第1審は、これまでの裁判例のように「現状維持の原則」(通常判決書では「子が母の元で監護養育されておりその監護体勢に特段の問題は認められない」というありがちな文言が記載される・・)を最優先するのではなく、父が親権者となった場合長女と母親が一年間に100日の面会交流をすることを許容するという「寛容性の原則」を優先して父を親権者と指定した非常に画期的とも言うべき裁判例でした。
これは、親権者を父としたほうが、長女が両親と会えるので長女が両親の愛を十分に受けることができ、他方、母は面会交流に積極的ではないので、長女の親権者を母とした場合両親の十分な愛情を受けて育つことができないということを重視したものと思われます。
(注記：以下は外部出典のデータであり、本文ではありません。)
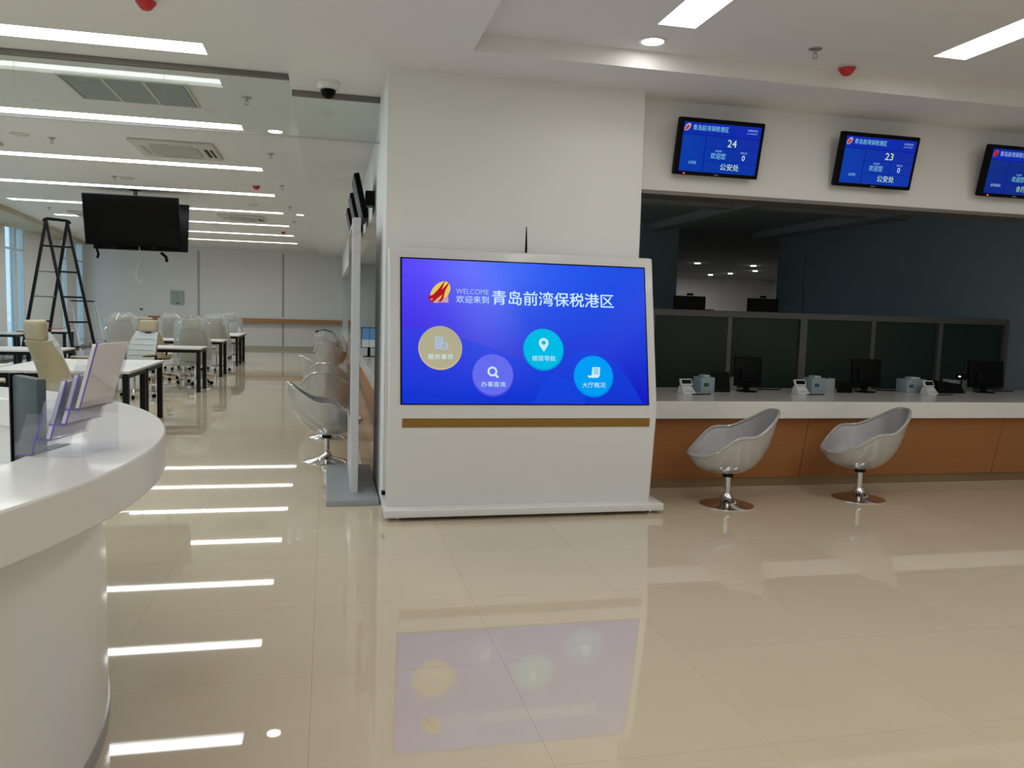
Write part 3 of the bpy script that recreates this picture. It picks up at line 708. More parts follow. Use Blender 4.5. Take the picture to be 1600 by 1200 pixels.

これに対し、東京高裁は、報道によると(裁判例の詳細を入手できたわけではありませんが)、子が母の元で監護養育されておりその監護体勢に特段の問題は認められない旨の「現状維持の原則」を優先し、また、長女(9歳)が「母親と一緒に暮らしたい」と言っているという長女の意思を優先し、第1審を破棄し、親権者を母親と指定したようです。
東京高裁の裁判例は、「現状維持の原則」を重視するというこれまでの裁判例の流れを踏襲するもので、同枠組みの判断によれば、一度子を連れ出して別居を開始した親が極めて有利になってしまうと批判されています。
また、東京高裁の裁判例では「子の意思の尊重」も考慮しているようですが、母親と同居している子に「父と同居したい」と意見表明が出来るはずがなく、この点を重視することも問題があると思われます。
第1審の裁判例は、これまので判断を打ち破るもので非常に画期的でしたが、高裁の判断は従前通りの裁判例の流れに沿った判断といえるでしょう。
いずれにせよ、父親側が今回の判断に納得せず、最高裁に上告をするようなので今後の最高裁の判断が注目されます。